Update the encyclopedia
While museums stand to see new crowds with a piqued curiosity, the suddenly outdated merchandise on the shelves of their gift stores presents a sticky problem. The Smithsonian National Air & Space Museum in Washington is working with its product distributors to get astronomically correct educational knick-knacks in its shop as soon as possible.

"We do still need to have the solar system models and the books about the solar system out there. [Replacing them] is going to take a while, and we don't have a definitive timetable," says Becky Haberacker, spokeswoman for Smithsonian Business Ventures. "We are working with our vendors to see what kind of new products they will be producing that will have Pluto in its new classifications."

Although the astronomers' announcement took some businesses off guard, others with a bigger stake in the change were watching carefully. At the World Book Encyclopedia, last-minute events that could affect entries are not a new phenomenon—the annual publication has previously reported on such timely entries as election results and natural disasters occurring just before the year's end.

The Chicago-based World Book made a contingency plan weeks ago to prepare for Pluto's planetary fall from grace, says editor-in-chief Paul Kobasa. "We structure our schedule so that we can catch things," he says. "As soon as we learned that the IAU was contemplating changing the definition of planet, we prepared lists of changes we would have to make contingent on whatever decision was voted." In addition, the encyclopedia moved the entry further back in the printing schedule so there would be no need to "stop the presses."

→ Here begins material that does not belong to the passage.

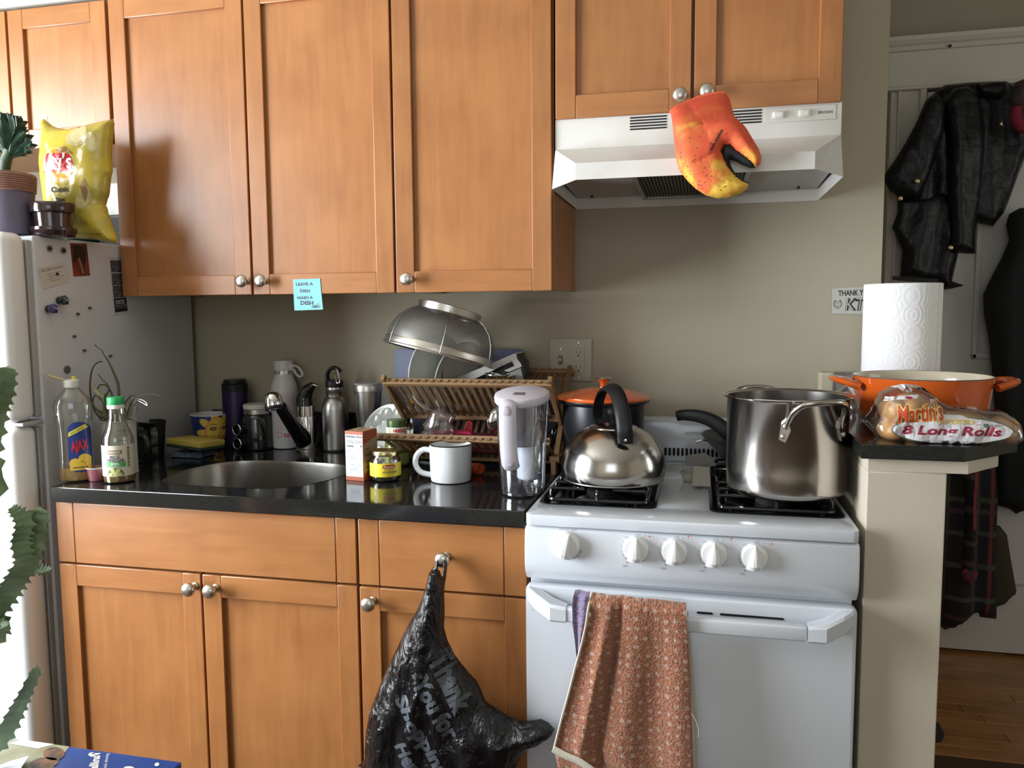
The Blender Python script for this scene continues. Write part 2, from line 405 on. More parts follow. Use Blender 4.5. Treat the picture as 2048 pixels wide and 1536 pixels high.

In another area of the publishing industry, science textbooks will require significant updating of diagrams and, in some cases, whole chapters. Because most textbooks are distributed to schools in five- to six-year cycles, the change in Pluto's status will not be reflected immediately in most areas of the country.

"The books that we're starting to work on that will be new for the 2007-2008 cycle will be going through the normal revision process—and this will be a big part of that revision," says David Hakensen, vice-president of public relations for Pearson Education, a large publisher of elementary, secondary, and professional-level textbooks. (McGraw-Hill, the parent company of and one of the world's largest publishers of textbooks, was not contacted for comment.)

On the other hand, some retailers of science merchandise are excited about the novelty factor that might spur sales in coming weeks. After all, it's not every day that you can own a solar system replica that is categorically inaccurate.

Outer space exposure
PhysLINK, a Long Beach, Calif.-based Web site, stocks about 45 product models that label Pluto as a planet, including books, posters, and mechanical planetarium toys. When asked how he plans to get rid of or make up for the cost of this obsolete inventory, the site's owner, Anton Skorucak, says he expects a surge in customers who want to invest in the products' limited-edition nature.

"I'm actually anticipating that sales of these items will skyrocket," he says. "I think they'll be collectibles, because this is the last time you can get these." To uphold his responsibilities to educators, however, Skorucak will soon update the site with a disclaimer declaring that anyone who purchases the products must be aware of their scientific inaccuracies.

Probably least affected by all the hubbub are the numerous companies that are merely named after the former ninth planet. "People find the craziness of our name appealing," says Marc Ilgen, owner of West of Pluto Software, a California-based company that makes mobile-phone applications. "My immediate reaction is that in the short term there might be some positive effect from the announcement, from things like incidental Web traffic."

And Jerry Bugas, the owner of Pluto's, a California restaurant chain that advertises "Fresh Food for a Hungry Universe," said he views the whole issue as a positive. "If anything, it's more exposure. … It strengthens our conviction of how we feel about Pluto and how we create a theme that goes along with it."